I normally refrain from writing bad reviews in this column, but I will make this installment an exception. I do so not to impugn Mr. Laube or Redtree but to defend the honor of pinot noir. I not only disagree with his review but also think that his choosing Redtree as an example of pinot noir gives the varietal a bad name. I will counter his thoughts by highlighting two pinot noirs I consider to be better illustrations of this variety’s potential.

Perhaps Mr. Laube suffered from a head cold the day he tasted the wine, or his usually reliable palate betrayed him, but his review misses the mark. I argue that Redtree is not as good as he claims and doesn’t taste like he describes. It offers thin aromas of cran-apple juice and flavors of bright cherry and pluot. That’s it. It’s not bad; it’s just … simple. And therein lies the source of my frustration. I think pinot noirs should be anything but simple.

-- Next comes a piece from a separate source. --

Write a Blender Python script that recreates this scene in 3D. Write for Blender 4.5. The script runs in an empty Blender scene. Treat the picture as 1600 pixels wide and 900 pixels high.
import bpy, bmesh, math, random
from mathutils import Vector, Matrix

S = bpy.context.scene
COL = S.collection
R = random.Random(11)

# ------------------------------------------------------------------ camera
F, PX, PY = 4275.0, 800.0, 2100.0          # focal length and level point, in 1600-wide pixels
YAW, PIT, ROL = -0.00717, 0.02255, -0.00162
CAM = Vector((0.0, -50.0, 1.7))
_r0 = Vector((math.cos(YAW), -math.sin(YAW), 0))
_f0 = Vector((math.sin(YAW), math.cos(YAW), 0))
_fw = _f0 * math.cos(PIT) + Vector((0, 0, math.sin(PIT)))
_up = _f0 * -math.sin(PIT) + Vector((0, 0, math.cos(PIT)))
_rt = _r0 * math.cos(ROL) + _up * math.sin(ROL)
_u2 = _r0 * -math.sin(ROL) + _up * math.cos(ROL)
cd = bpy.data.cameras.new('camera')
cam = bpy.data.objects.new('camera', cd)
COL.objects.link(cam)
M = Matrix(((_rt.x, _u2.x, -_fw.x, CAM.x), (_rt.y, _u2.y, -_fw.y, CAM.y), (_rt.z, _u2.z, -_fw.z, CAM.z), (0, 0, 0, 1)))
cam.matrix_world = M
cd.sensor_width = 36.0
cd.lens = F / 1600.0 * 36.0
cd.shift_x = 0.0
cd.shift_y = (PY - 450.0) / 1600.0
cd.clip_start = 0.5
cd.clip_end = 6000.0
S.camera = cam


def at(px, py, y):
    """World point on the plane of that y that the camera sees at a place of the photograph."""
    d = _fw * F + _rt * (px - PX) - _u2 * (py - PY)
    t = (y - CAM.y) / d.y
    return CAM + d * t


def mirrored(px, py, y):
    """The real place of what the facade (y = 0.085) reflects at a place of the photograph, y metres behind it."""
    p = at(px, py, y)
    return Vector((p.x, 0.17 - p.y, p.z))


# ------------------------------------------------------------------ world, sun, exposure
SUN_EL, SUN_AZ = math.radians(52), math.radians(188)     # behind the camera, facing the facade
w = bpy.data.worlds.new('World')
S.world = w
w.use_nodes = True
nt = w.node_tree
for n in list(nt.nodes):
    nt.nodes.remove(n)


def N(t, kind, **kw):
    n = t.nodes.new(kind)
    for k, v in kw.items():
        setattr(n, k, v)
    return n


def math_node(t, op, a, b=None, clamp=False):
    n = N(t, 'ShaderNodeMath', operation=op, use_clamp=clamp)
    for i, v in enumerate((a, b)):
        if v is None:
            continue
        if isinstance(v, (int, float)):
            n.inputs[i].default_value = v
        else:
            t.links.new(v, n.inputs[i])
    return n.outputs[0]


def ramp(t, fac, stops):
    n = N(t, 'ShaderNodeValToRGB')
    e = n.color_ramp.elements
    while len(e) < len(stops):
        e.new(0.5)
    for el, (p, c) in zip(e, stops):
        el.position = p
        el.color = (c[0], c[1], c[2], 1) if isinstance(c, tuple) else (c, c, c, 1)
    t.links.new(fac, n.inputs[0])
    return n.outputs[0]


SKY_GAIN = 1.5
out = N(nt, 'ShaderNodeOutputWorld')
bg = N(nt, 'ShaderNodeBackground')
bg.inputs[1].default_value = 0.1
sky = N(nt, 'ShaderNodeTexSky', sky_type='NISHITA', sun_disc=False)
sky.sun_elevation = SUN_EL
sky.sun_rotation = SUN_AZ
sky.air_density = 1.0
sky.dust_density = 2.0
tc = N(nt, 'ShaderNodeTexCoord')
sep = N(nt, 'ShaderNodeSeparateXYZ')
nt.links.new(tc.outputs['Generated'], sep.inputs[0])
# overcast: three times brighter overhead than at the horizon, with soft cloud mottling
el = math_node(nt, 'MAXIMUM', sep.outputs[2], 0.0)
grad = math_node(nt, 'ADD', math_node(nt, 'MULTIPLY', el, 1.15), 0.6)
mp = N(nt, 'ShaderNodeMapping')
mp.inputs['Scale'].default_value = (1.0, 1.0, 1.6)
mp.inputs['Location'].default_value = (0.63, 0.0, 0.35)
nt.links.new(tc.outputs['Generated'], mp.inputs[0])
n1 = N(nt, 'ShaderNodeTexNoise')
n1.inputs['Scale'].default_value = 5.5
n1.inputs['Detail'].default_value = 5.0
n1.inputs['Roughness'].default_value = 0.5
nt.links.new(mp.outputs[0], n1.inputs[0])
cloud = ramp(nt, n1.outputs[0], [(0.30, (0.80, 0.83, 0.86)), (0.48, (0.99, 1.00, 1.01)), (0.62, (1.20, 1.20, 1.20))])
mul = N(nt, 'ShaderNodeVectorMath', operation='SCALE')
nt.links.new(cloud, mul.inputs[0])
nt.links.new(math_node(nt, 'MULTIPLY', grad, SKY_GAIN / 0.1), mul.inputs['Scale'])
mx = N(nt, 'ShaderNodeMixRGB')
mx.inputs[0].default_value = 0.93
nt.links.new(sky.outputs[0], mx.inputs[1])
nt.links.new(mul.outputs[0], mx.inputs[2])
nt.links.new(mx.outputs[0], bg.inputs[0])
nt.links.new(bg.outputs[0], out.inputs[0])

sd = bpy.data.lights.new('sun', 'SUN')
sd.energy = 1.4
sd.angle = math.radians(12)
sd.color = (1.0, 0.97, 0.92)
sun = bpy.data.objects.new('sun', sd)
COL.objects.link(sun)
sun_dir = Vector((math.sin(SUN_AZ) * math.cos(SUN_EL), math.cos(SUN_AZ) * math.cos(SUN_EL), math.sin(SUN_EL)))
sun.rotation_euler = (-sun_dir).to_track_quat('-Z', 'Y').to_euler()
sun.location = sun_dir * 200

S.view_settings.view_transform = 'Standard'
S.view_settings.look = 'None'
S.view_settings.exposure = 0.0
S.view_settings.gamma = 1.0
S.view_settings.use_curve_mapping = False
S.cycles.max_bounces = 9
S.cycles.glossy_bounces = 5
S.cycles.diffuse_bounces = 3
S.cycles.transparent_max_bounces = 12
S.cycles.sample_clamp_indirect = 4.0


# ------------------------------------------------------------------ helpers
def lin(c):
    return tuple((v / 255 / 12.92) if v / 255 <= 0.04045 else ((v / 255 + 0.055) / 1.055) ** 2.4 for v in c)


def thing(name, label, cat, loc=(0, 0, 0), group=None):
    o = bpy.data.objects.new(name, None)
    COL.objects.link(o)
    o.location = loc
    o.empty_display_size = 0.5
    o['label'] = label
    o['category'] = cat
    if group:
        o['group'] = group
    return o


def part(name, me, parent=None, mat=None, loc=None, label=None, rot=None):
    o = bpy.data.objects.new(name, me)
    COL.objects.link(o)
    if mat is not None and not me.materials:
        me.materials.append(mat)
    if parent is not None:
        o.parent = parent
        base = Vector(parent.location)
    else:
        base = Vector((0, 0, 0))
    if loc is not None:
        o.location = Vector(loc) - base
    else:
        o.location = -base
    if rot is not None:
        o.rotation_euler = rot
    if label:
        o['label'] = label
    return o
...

Pinot noir is fickle and capricious on the vine and in the bottle. It is inherently nuanced and mercurial. Its flavors are thrilling and haunting. According to an old French saying, “Cabernet throws you down and rips your clothes off, but pinot subtly convinces you to take them off yourself.”

To praise Redtree as an above-average expression of pinot noir is like applauding a tenor for clearing his throat. If you don’t have a lot of money to spend and want to get a glimpse of how special the grape can be, try the following wines. Both are widely available in stores on Capitol Hill.

Estancia Pinot Noir Monterey County Pinnacles Ranches 2007 ($15) — Ripe, rich red fruit with hints of black cherry, fresh earth, sage and mineral.
Bogle Pinot Noir Russian River Valley 2006 ($13) — Complex, harmonious raspberry and blueberry fruit with spicy notes. Full-bodied and elegant with a lingering finish.